**What is needed**
Copy every line of the following data that includes the string "picture".

**Material provided**
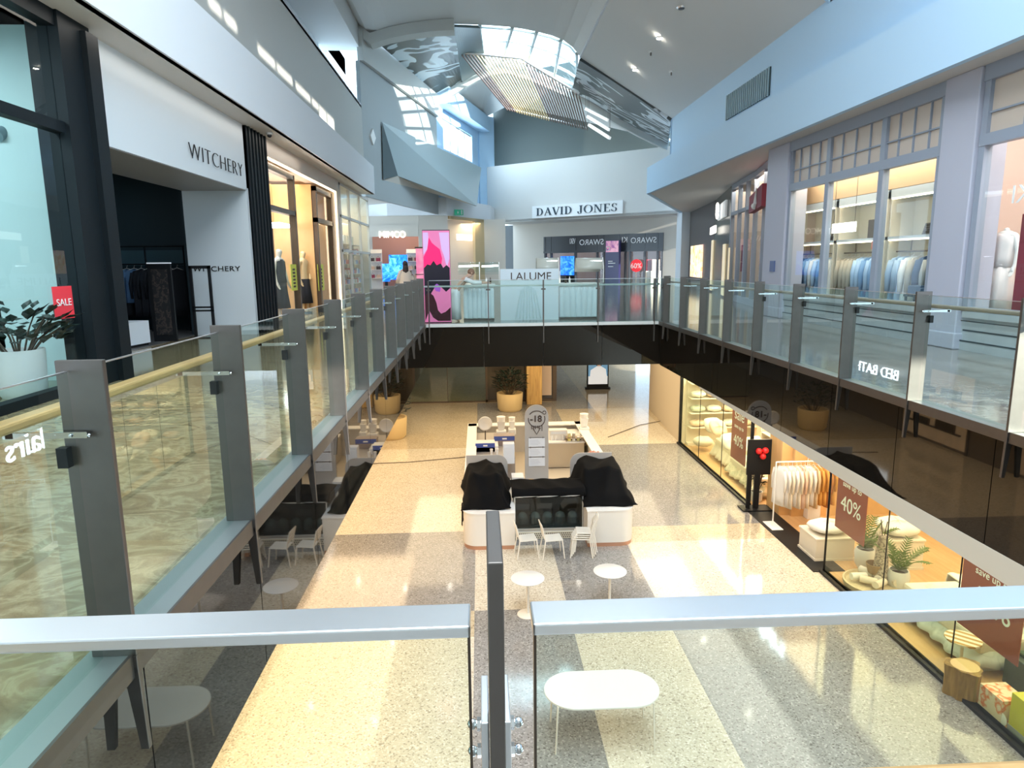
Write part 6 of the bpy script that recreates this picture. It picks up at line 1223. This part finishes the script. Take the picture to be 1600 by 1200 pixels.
for i, px in enumerate((868, 1015, 1024)):
    a = at_wall(px, 430, DA + DP + DN * 2, DB + DP + DN * 2); t = thing('goods_stand', 'dim lit display stand inside the store, %s' % ('left of the blue screen', 'right of the red sale sign', 'at the right end of the doorway')[i], 'display stand', (a.x, a.y, U)); MB().box(a.x - .4, a.y - .2, U, a.x + .4, a.y + .2, U + 1.0).obj('plinth', 'cream', t); MB().box(a.x - .3, a.y - .1, U + 1.0, a.x + .3, a.y + .1, U + 1.9).obj('goods', ('tan', 'maroon', 'peach_linen')[i], t)

# ================================================================== UPPER LEVEL, RIGHT SIDE
# boutique shelving with LED-lit tops behind the three bays
SX = 9.75
zs1, zs2 = at(1410, 306, X=SX).z, at(1410, 370, X=SX).z; zr = at(1420, 392, X=SX - .1).z
ys_ = [at(x, 420, X=SX).y for x in (1482, 1384, 1379, 1305, 1300, 1240)]
bays = [('nearest', max(13.15, ys_[0]), ys_[1]), ('middle', ys_[2], ys_[3]), ('farthest', ys_[4], min(ys_[5], 20.85))]
for nm, y0, y1 in bays:
    t = thing('boutique_shelf', 'pale LED-lit hanging bay in the %s boutique window' % nm, 'shelf unit', (SX + .3, (y0 + y1) / 2, U))
    MB().box(SX + .55, y0, U, SX + .6, y1, zs1 + .15).box(SX, y0, U, SX + .6, y0 + .05, zs1 + .15).box(SX, y1 - .05, U, SX + .6, y1, zs1 + .15).obj('carcass', C('shelf_cream', (.74, .68, .56), .5), t)
    MB().box(SX - .02, y0, zs1 - .02, SX + .6, y1, zs1 + .18).obj('canopy', C('canopy_blue', (.52, .58, .64), .5), t)
    MB().box(SX - .02, y0, zs2 - .05, SX + .6, y1, zs2 + .02).obj('shelf_board', C('canopy_blue', (.52, .58, .64), .5), t)
    MB().box(SX - .03, y0 + .05, zs1 - .05, SX + .03, y1 - .05, zs1 - .02).box(SX - .03, y0 + .05, zs2 - .08, SX + .03, y1 - .05, zs2 - .05).obj('led_strip', 'led_warm', t)
    MB().tube([(SX + .2, y0 + .05, zr), (SX + .2, y1 - .05, zr)], .018).tube([(SX + .2, y0 + .7, zr), (SX + .2, y0 + .7, zs2)], .012).tube([(SX + .2, y1 - .6, zr), (SX + .2, y1 - .6, zs2)], .012).obj('hanging_rail', 'dark_bronze', t)
cols = dict(sky=('light blue', (.42, .58, .78)), mid=('mid blue', (.20, .36, .60)), navy=('navy', (.04, .08, .16)), sand=('sand', (.48, .42, .33)), white=('white', (.76, .76, .74)), grey=('grey knitted', (.40, .39, .36)))
plan = {'farthest': ['navy', 'navy', 'mid', 'sky', 'white', 'sky', 'mid', 'sky', 'white'][::-1], 'middle': ['sand', 'sand', 'sand', 'sand', 'sky', 'sky', 'mid', 'sky', 'mid', 'navy'][::-1], 'nearest': ['sky', 'sky', 'white', 'sand', 'navy', 'grey', 'navy', 'navy'][::-1]}
for nm, y0, y1 in bays:
    L = plan[nm]
    for i, cn in enumerate(L):
        y = y0 + .2 + (y1 - y0 - .4) * i / (len(L) - 1); lab = '%s garment on the hanging rail in the %s boutique window' % (cols[cn][0], nm); grp = 'garments on the boutique rails'
        if 'g' + cn not in protos: protos['g' + cn] = garment('hanging_shirt', lab, 'clothing', .52, 1.3, .2, C('cloth_g' + cn, cols[cn][1], .8), (SX + .2, y, zr - .12), .12, grp, True, i + 3)
        else: dup(protos['g' + cn], (SX + .2, y, zr - .12), .12 + .05 * (i % 3), lab, grp)
def hat(label, y, m): t = thing('hat', label, 'hat', (SX + .25, y, zs2 + .02)); MB().lathe((SX + .25, y, zs2 + .02), [(.22, 0), (.22, .015), (.11, .02), (.1, .13), (.06, .15)], 22).obj('brim_and_crown', m, t, smooth=True)
for i, z in enumerate((0, .05, .1, .15, .2)):
    o = MB().lathe((SX + .25, bays[0][1] + .9, zs2 + .022 + z), [(.25 - .012 * i, 0), (.25 - .012 * i, .04), (.14, .048)], 22).obj('flat_hat', C('hat_dark', (.10, .085, .075), .8)); tag(o, 'dark flat hat in the pile on the nearest boutique shelf', 'hat', 'pile of dark hats')
tag(MB().box(SX + .1, bays[1][1] + .1, zs2 + .02, SX + .4, bays[1][1] + .95, zs2 + .48).obj('storage_box', C('box_dark', (.07, .06, .055), .6), bevel=.01), 'large dark box on the middle boutique shelf', 'box')
o = thing('ring_bag', 'brown round-handled bag on the farthest boutique shelf', 'bag', (SX + .25, 19.3, zs2 + .02)); MB().tube([(SX + .25, 19.3 + .17 * math.cos(q * math.pi / 8), zs2 + .21 + .17 * math.sin(q * math.pi / 8)) for q in range(16)], .022, 6, closed=True).obj('handle', 'dark_bronze', o); MB().box(SX + .2, 19.16, zs2 + .02, SX + .3, 19.44, zs2 + .16).obj('pouch', C('box_dark', (.07, .06, .055), .6), o)
a = at(1365, 383, X=SX - .05); tag(MB().box(a.x, a.y - .1, a.z - .1, a.x + .01, a.y + .1, a.z + .1).obj('price_tag_sign', C('coral', (.75, .25, .16), .5)), 'small coral sign above the rail in the middle boutique window', 'sign')
a = at(1317, 357, X=RX + .3); t = thing('lit_shop_sign', 'small glowing sign in the middle boutique window', 'sign', (a.x, a.y, a.z)); MB().box(a.x, a.y - .55, a.z - .1, a.x + .04, a.y + .55, a.z + .14).obj('light_box', C('lit_letter', (1, .95, .85), .5, emit=6), t)
MB().tube([(a.x + .02, a.y - .5, a.z + .14), (a.x + .02, a.y - .5, 9.2)], .006).tube([(a.x + .02, a.y + .5, a.z + .14), (a.x + .02, a.y + .5, 9.2)], .006).obj('suspension_wire', 'steel', t)
t = thing('folding_table', 'dark low display table under the nearest boutique rail', 'table', (9.6, 13.9, U)); MB().box(9.46, 13.4, U + .85, 9.72, 14.8, U + .9).obj('tabletop', 'black', t)
for x in (9.49, 9.69):
    for y in (13.45, 14.75): MB().box(x - .02, y - .02, U, x + .02, y + .02, U + .85).obj('leg', 'black', t)
for i in range(3): tag(MB().box(9.47, 13.5 + .42 * i, U + .9, 9.71, 13.85 + .42 * i, U + 1.02 + .04 * i).obj('folded_jeans', C('denim_dark', (.05, .10, .17), .8), bevel=.02), '%s pile of dark folded jeans on the low display table' % ('nearest', 'middle', 'farthest')[i], 'clothing')
c = at(1567, 400, X=9.6); t_ = mannequin('white headless mannequin in white shirt and wide pale trousers behind the pink shop window', (9.7, c.y + .1, U + .55), -1.35, C('white_shirt', (.80, .74, .72), .6), C('pale_trousers', (.80, .72, .68), .6), 'mann_white', False, 1.9, head=False)
MB().ball((0, 0, 1.62), (.05, .05, .05), 12, 6).obj('neck_cap', 'mann_white', t_, world=False, smooth=2)
tag(MB().box(9.2, 8.6, U, 10.4, 11.2, U + .53).obj('window_platform', C('platform_pink', (.72, .60, .55), .5)), 'pale platform the white mannequin stands on in the pink shop window', 'platform')
a = at(1590, 430, X=RX + .25); tag(MB().box(a.x, a.y - .9, U + .75, a.x + .03, a.y + .05, at(1592, 335, X=RX + .25).z).obj('maroon_drape', 'maroon'), 'maroon hanging panel at the right edge of the pink shop window', 'banner')
a = at(1207, 416, X=RX - .13); t = thing('floor_plaque', 'small blue square notice on the far lilac column', 'sign', tuple(a)); MB().box(RX - .15, a.y - .16, a.z - .16, RX - .121, a.y + .16, a.z + .16).obj('plate', C('notice_blue', (.10, .14, .30), .4), t)
# angled shops beyond the boutique
mq = Q0.lerp(Q1, .45); nn = nQ
a, b = at_wall(1184, 300, Q0, Q1), at_wall(1203, 285, Q0, Q1)
t = thing('shop_awning', 'maroon angled awning panel with a white swan-like emblem by the far column', 'awning', tuple(a)); A1_ = Vector(at_wall(1183, 330, Q0, Q1).xy) - nn * .3; B1_ = Vector(at_wall(1204, 325, Q0, Q1).xy) - nn * .3
zA, zB = at_wall(1184, 333, Q0, Q1).z, at_wall(1184, 308, Q0, Q1).z; zC = at_wall(1203, 288, Q0, Q1).z; zD = at_wall(1203, 322, Q0, Q1).z
MB().slab([(A1_.x, A1_.y, zA), (B1_.x, B1_.y, zD), (B1_.x, B1_.y, zC), (A1_.x, A1_.y, zB)], (nn.x * .2, nn.y * .2, 0)).obj('panel', 'maroon', t)
ce = A1_.lerp(B1_, .55) - nn * .03; dd = (B1_ - A1_).normalized(); ez = (zA + zC) / 2 - .1
MB().tube([(ce.x - dd.x * .25, ce.y - dd.y * .25, ez - .1), (ce.x, ce.y, ez - .15), (ce.x + dd.x * .2, ce.y + dd.y * .2, ez - .05), (ce.x + dd.x * .15, ce.y + dd.y * .15, ez + .15), (ce.x + dd.x * .3, ce.y + dd.y * .3, ez + .45)], [.08, .11, .07, .04, .02], 8).obj('emblem', 'lettering_white', t)
c = Q0.lerp(Q1, .35) + nn * .8; mannequin('mannequin in a dark dress just beyond the far lilac column', (c.x, c.y, U + .1), -1.4, C('dress_grey', (.12, .10, .14), .7), C('dress_grey', (.12, .10, .14), .7), 'mann_white', True)
c = Q1.lerp(Q2, .3) + nn * .8; t = thing('red_banner', 'narrow dark red hanging banner in the second angled shop window', 'banner', (c.x, c.y, 6.5)); a = at_wall(1161, 415, Q1 + nn * .3, Q2 + nn * .3); MB().seg((a.x, a.y - .2), (a.x - .0, a.y + .25), at_wall(1160, 425, Q1, Q2).z, at_wall(1160, 382, Q1, Q2).z, .03).obj('cloth', 'maroon', t)
for i in range(4):
    c = Q1.lerp(Q2, .15 + .22 * i) + nn * 1.3; t = thing('stock_shelf', 'tan shelf of stacked goods in the second angled shop, %s' % ('nearest', 'second', 'third', 'farthest')[i], 'shelf', (c.x, c.y, U)); mb = MB()
    for j in range(4): mb.box(c.x - .3, c.y - .4, U + .5 + .55 * j, c.x + .3, c.y + .4, U + .53 + .55 * j)
    mb.box(c.x + .28, c.y - .4, U, c.x + .3, c.y + .4, U + 2.4).obj('shelf_board', 'cream', t); mb = MB()
    for j in range(4): mb.box(c.x - .2, c.y - .3, U + .53 + .55 * j, c.x + .2, c.y + .25, U + .75 + .55 * j + .08 * (j % 2))
    mb.obj('stacked_goods', ('tan', 'maroon', 'white_linen', 'peach_linen')[i], t)
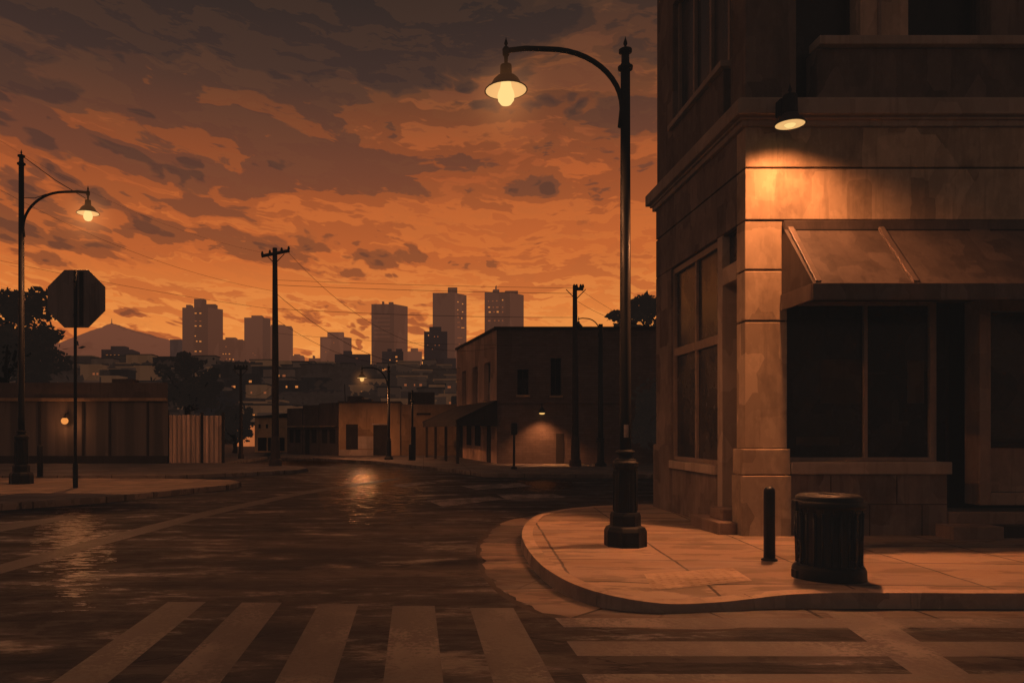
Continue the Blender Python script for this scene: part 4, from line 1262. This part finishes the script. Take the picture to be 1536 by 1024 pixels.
# ------------------------------------------------------------------ shed, fence
YS = 36.0
sx1 = VX(252, YS); sx0 = -46
zs1 = VZ(600, YS)
sh_ = empty('shed', (sx1, YS, SW), 'long low metal-sided shed with flat parapet roof on the left', 'shed')
MB().prism([(sx0, YS), (sx1, YS), (VX(249, YS+8), YS+8), (sx0, YS+8)], SW, zs1).build('wall', M_shed, sh_)
MB().box(sx0, sx1-.01, YS-.25, YS+.0, zs1-.05, zs1+.10).build('eave', M_tan, sh_, bevel=.02)
MB().prism([(sx0, YS-.18), (sx1+.05, YS-.18), (VX(250, YS+8), YS+8), (sx0, YS+8)], zs1+.105, VZ(574, YS)).build('parapet', M_brownwall, sh_)
MB().box(VX(168, YS+1), VX(197, YS+1), YS+1, YS+2, VZ(574, YS), VZ(568, YS+1)).build('roof_unit', M_brownwall, sh_)
for px_ in (60, 125, 165, 222):
    MB().box(VX(px_, YS)-.05, VX(px_, YS)+.05, YS-.06, YS-.001, SW, zs1-.06).build('batten', M_darkdoor, sh_)
MB().box(sx0, sx1, YS-.10, YS-.001, SW, SW+.35).build('plinth', M_darkdoor, sh_)
ox, oz, oy = VX(97, YS-.35), VZ(631, YS-.35), YS-.35
wl3 = empty('wall_lamp', (ox, oy, oz), 'round orange globe lamp glowing on the shed wall', 'wall lamp', 'lit wall lamps')
MB().ball((ox, oy, oz), .16, 16, 10).build('globe', M_orb, wl3)
MB().tube([(ox, oy, oz+.14), (ox, oy+.05, oz+.34), (ox, oy+.34, oz+.36)], .025, 6).build('arm', M_blackfar, wl3)
MB().lathe([(.1, oz+.10), (.07, oz+.19)], ox, oy, 10).build('cap', M_blackfar, wl3)
lamp_light('lamp_glow', (ox, oy-.28, oz-.05), 22, 'POINT', parent=wl3, r=.12)
# things by the shed wall
for i_, (px_, nm_) in enumerate(((88, 1), (96, 2))):
    pass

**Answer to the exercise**
Write part 6 of the bpy script that recreates this picture. It picks up at line 1223. This part finishes the script. Take the picture to be 1600 by 1200 pixels.
Continue the Blender Python script for this scene: part 4, from line 1262. This part finishes the script. Take the picture to be 1536 by 1024 pixels.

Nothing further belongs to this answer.